L’analisi che ho potuto svolgere, e che si è concentrata soprattutto sui giornali “La Cronaca Grigia”, “Il Gazzettino Rosa”, “La Plebe” e “La Farfalla”, e su alcuni autori del gruppo politico della Scapigliatura – Tarchetti, Bizzoni, Tronconi, Valera – ha rivelato, come caratteristica principale del corpus, quella di una forte ibridazione tra giornale e romanzo. Quasi tutte le opere narrative che ho esaminato, infatti, furono dapprima pubblicate – anche solo parzialmente – su giornale, con le conseguenze stilistiche che possiamo immaginare. Da un lato è il giornale a introiettare alcuni stilemi del romanzo, spesso ospitato del resto nello spazio dell’appendice per esigenze commerciali e di fidelizzazione del lettore; dall’altro, è il romanzo a servirsi dei nuovi strumenti messi a punto dal giornalismo, come quello del reportage mutuato dalla cronaca nera che allora si sviluppa anche in Italia. Questa mescolanza produce prodotti narrativi spesso ambigui, a metà strada tra reportage e feuilleton, e nei quali non di rado la voce del narratore interviene, molto giornalisticamente e in maniera assai poco discreta – siamo lontani dalle digressioni storiche di Manzoni o ancora di Rovani –, per denunciare, provocare, a volte persino insultare il lettore, il quale viene chiamato prima di tutto a una reazione. Siamo di fronte, cioè, a un’operazione ad ampio spettro che si serve di tutti i canali di comunicazione a propria disposizione per un obiettivo finale che prima che formale è anzitutto pragmatico: scrivere per trasformare la realtà.

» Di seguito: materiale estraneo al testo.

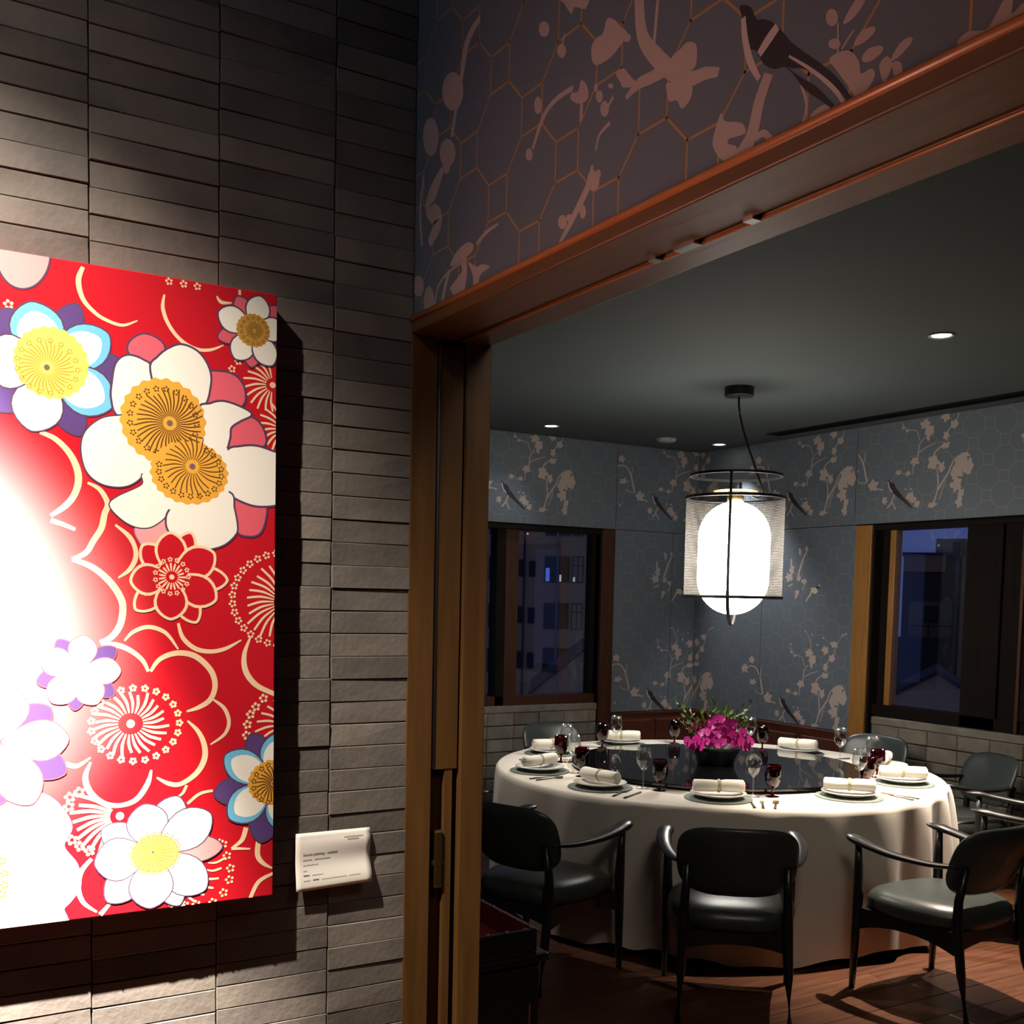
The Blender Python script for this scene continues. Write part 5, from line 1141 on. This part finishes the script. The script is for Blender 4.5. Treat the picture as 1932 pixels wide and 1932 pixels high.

Attualmente docente di italiano e francese nelle scuole secondarie in Svizzera, Francesco Bonelli ha conseguito nel 2019 un dottorato di ricerca in Studi italiani presso l’Université Grenoble Alpes e l’Università Cattolica di Milano. È membro associato del laboratorio LUHCIE (Université Grenoble Alpes) e fa parte del comitato di redazione della collana RAL (Retorica Argomentazione Linguistica) per I Libri di Emil. Oltre al movimento della Scapigliatura, i suoi interessi di ricerca riguardano i rapporti tra letteratura e giornalismo a cavallo tra Otto e Novecento, e la retorica del discorso pubblico contemporaneo.